Suffice to say that kind of sharing is not only ill-advised, it’s not really an employee advocacy program at all. It’s important to provide guidelines for sharing, but then trust employees to share on their own recognizance.

3. Putting too Much Emphasis on Gamification

It’s good to provide incentives for your top-performing employees, and to foster an environment of healthy competition. People tend to enjoy seeing numbers get bigger and comparing their performance with their peers. And everyone likes an end-of-quarter party to celebrate success.

When you focus on external rewards, though, you might obscure the real internal reasons for employees to participate. Instead of working to boost the business, expand their social networks, and increase thought leadership, they may focus on winning the $5 coffee shop gift card. Which is a less compelling motivator in the long-term, regardless of one’s level of caffeine dependency.

Focus the competition on the actual goals of the campaign instead. Show employees how their sharing is building their visibility and professional reputation.

4. Locking Down the Language

This is another mistake brands can make out of the fear of losing control. Instead of trusting employees to share in their own variety of voices, some brands insist they copy-and-paste from the corporate account.

That’s a safe strategy, for sure, but it’s uninspiring. Employees aren’t likely to be enthusiastic about turning their private social feeds into outlets for corporate-speak. And audiences won’t be excited to read it, either.

Employee advocacy works because it’s employees speaking to their followers in the language that compelled people to follow them in the first place. Take away that unique voice, and you’re far less likely to find success.

It’s a better idea to provide training and guidelines, then step back and let employees reach their network in the way they do best.

5. Viewing Employees as a Marketing Tool

Employee advocacy serves a marketing purpose, certainly. So it’s tempting for marketers to think of it as just another tool for amplification. You might think in terms of leveraging employees’ networks to promote assets and provide brand lift, and seeking to maximize the effectiveness of their activity.

The only snag in that type of thinking is that employees are people, and people tend to be aware, and protective, of their social media reputation. In general, they will be less likely to put that reputation on the line to “promote assets” or provide “brand lift.” Those outside the marketing department may even wonder what language you’re speaking.

Instead, focus on the advantages of employee advocacy for the employee. You are more likely to meet your marketing objectives if you implement a program that empowers employees to share interesting content in a genuine way, rather than trying to turn them into marketers.

6. Only Sharing Your Own Content

Most marketers know that social media is not the place for a non-stop stream of promotional content. That’s true whether it’s coming from the brand’s social media account, or from your employees. To create a sustainable program, employees need to be sharing content that is interesting to them and likely to be valuable to their audience. That’s the way to get the engagement that encourages employees to keep sharing.

We recommend a 4-1-1 content rule. For every six pieces of content you share, four should be curated third-party posts, one should be related to your company, and one should be overtly promotional.  

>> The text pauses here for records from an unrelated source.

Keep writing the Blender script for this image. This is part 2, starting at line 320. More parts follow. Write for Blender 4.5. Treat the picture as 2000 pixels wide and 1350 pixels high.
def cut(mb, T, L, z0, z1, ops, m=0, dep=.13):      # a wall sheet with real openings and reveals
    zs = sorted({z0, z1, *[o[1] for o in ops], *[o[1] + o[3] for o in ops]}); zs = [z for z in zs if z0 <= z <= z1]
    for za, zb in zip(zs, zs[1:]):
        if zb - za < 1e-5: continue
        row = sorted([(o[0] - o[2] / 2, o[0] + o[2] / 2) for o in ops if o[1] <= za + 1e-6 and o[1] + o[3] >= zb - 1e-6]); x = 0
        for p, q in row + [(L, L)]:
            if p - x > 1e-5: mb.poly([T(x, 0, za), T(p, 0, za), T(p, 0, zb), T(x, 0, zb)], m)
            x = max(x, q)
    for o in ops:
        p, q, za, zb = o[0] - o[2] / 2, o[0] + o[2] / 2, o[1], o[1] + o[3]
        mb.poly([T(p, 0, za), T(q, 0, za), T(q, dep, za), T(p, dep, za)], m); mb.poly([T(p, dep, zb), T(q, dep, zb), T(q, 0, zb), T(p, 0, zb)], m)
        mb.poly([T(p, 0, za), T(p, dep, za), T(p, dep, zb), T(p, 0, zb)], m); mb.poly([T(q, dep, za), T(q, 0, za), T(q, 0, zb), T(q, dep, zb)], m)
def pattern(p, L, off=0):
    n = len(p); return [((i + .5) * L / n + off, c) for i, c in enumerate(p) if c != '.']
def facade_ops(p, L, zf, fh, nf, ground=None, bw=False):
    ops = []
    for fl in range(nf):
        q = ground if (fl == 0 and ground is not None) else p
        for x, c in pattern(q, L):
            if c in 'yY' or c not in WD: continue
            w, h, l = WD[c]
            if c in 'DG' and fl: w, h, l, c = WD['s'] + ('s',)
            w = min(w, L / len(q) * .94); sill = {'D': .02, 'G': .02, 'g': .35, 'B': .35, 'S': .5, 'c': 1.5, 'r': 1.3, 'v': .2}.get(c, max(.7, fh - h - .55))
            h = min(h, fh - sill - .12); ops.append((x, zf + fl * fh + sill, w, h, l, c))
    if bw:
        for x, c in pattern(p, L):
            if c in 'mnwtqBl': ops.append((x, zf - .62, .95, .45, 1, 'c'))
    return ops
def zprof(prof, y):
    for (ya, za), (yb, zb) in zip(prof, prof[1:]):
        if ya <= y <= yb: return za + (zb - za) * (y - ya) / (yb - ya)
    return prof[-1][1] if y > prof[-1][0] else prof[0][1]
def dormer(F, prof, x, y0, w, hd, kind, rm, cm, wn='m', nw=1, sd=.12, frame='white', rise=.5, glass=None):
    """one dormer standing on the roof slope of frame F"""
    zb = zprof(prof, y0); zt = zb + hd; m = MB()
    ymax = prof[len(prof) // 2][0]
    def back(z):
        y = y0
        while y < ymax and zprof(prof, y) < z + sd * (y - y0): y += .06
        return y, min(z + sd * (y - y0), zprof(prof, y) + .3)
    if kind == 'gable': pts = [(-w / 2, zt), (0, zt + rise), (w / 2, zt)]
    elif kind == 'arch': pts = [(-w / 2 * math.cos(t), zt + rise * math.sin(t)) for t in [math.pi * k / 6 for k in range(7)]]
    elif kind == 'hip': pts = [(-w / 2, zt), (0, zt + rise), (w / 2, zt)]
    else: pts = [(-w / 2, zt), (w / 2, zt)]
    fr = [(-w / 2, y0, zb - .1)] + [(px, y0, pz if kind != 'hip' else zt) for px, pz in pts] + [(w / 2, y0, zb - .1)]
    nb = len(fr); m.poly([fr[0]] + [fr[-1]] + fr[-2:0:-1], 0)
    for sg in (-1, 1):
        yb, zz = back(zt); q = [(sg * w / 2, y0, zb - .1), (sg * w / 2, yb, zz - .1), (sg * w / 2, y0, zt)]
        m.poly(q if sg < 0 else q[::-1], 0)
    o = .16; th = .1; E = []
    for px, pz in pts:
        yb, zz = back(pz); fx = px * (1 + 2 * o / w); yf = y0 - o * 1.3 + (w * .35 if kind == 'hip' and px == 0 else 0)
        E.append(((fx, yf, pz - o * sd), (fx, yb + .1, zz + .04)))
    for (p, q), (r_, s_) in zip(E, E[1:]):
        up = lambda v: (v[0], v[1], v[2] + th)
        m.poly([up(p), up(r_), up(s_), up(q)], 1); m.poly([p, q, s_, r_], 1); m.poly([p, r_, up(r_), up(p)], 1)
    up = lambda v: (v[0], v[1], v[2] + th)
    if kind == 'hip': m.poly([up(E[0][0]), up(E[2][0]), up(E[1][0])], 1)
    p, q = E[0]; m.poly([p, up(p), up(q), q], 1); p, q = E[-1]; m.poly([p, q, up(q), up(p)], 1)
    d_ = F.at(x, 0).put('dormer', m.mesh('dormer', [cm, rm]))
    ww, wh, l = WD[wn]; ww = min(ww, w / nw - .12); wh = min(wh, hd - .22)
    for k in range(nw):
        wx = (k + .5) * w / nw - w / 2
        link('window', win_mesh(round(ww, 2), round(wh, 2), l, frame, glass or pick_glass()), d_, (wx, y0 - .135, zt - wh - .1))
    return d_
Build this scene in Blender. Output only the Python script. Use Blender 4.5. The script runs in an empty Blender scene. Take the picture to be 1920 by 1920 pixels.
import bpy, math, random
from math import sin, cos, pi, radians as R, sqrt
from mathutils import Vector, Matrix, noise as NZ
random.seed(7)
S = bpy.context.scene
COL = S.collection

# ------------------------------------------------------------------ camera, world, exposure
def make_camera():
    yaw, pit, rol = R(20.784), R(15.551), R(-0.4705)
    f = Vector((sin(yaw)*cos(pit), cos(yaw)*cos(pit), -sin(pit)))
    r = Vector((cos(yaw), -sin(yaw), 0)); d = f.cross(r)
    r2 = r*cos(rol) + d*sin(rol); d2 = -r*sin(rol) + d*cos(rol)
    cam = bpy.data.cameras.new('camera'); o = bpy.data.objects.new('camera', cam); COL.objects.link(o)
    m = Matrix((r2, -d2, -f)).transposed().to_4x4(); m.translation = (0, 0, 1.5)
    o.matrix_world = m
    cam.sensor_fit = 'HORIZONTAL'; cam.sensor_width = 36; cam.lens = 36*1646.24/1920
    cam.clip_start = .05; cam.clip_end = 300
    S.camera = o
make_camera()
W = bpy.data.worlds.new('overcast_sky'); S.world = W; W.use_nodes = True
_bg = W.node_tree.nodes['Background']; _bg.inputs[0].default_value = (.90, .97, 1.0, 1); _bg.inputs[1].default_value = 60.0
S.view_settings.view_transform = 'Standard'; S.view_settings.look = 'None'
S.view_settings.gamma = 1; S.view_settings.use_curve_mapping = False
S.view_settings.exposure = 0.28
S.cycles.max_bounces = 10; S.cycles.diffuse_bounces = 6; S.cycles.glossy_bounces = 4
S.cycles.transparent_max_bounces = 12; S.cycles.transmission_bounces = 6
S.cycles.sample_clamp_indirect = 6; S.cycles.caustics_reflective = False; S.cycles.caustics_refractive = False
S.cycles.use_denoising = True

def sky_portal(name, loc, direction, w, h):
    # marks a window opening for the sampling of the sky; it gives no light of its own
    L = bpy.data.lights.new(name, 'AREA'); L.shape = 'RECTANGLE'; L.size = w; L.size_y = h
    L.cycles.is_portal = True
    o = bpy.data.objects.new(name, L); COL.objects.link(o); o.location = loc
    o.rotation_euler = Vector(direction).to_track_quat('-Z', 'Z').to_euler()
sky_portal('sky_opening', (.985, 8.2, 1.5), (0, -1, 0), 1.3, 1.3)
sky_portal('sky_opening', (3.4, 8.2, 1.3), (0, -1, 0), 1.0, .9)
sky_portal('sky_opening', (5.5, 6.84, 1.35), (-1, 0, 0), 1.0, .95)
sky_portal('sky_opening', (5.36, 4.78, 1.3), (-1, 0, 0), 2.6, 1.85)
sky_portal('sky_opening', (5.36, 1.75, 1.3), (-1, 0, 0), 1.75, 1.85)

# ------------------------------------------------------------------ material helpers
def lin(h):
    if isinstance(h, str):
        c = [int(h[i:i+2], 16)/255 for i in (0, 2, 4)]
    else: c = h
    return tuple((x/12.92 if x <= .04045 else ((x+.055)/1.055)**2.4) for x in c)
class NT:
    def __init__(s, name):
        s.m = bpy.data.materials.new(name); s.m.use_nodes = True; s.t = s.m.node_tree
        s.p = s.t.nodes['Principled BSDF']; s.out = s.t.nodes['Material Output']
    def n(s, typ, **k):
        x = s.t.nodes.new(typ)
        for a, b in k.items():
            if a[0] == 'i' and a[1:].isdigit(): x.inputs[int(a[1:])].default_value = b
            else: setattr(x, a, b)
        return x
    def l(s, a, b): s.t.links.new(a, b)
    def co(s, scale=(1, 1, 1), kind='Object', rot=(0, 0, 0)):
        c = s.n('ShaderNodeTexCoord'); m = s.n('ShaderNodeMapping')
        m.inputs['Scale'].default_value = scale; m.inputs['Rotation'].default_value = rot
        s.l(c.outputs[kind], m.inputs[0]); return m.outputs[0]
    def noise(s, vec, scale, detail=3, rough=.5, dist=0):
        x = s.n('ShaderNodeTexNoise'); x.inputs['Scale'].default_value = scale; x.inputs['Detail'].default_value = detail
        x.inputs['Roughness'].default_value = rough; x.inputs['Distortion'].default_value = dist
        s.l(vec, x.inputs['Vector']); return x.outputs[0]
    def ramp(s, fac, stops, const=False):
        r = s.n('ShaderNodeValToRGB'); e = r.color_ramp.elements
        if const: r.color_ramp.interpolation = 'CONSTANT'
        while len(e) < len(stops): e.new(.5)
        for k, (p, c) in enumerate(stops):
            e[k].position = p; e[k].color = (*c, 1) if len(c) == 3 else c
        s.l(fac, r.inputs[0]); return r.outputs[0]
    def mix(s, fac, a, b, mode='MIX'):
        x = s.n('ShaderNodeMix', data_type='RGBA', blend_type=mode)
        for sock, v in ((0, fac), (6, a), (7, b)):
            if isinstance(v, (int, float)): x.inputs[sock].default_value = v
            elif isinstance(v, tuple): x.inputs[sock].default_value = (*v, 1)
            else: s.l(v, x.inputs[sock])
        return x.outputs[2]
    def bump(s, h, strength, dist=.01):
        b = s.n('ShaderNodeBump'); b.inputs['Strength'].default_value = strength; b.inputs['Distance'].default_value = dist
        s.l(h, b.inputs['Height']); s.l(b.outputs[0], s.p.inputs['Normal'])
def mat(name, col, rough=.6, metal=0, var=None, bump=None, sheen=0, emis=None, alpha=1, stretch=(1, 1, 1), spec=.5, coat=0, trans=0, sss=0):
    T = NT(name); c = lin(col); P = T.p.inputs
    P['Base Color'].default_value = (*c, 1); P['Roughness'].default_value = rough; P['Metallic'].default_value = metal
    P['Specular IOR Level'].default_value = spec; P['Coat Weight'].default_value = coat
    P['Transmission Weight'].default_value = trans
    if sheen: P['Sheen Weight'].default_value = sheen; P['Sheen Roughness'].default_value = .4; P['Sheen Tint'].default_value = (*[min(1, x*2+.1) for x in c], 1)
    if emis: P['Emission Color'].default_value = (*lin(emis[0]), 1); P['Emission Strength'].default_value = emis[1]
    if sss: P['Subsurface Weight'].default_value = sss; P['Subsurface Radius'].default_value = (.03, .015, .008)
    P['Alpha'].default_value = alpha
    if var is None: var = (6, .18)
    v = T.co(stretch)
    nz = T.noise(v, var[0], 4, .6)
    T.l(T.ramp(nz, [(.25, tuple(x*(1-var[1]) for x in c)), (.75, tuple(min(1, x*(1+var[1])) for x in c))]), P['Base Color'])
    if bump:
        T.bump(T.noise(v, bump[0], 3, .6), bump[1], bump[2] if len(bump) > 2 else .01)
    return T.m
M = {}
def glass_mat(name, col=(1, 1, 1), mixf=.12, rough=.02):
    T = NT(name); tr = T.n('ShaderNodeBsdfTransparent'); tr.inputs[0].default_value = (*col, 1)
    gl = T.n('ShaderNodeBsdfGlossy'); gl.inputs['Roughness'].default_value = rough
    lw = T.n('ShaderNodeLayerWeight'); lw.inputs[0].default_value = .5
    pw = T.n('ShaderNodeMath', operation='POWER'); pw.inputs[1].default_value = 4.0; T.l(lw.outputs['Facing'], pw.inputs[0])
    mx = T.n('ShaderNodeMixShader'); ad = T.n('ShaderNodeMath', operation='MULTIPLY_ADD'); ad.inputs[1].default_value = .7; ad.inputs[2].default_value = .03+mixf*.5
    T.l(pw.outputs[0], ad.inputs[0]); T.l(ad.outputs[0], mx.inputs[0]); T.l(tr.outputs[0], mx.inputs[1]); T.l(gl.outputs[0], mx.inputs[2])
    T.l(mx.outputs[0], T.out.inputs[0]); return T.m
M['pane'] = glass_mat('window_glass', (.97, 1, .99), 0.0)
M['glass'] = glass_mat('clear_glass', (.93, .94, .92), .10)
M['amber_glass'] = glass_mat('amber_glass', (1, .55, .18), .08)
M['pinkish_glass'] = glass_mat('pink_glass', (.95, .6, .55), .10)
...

The curation aspect of employee advocacy can be challenging, but it’s vital to the success of your program. The right platform can help. LinkedIn Elevate allows employees to select from a list of topics that interest them most, and the platform helps your curators find the right content by suggesting articles that are already performing well on LinkedIn.com

It takes strategy and dedication to build an employee advocacy program that will last. But the benefits are well worth the effort. Help your employees build their personal brands, enhance your corporate brand, and bring your messages to a broader audience. Keep it authentic, keep enthusiasm high, and avoid being overly-promotional to achieve incredible results.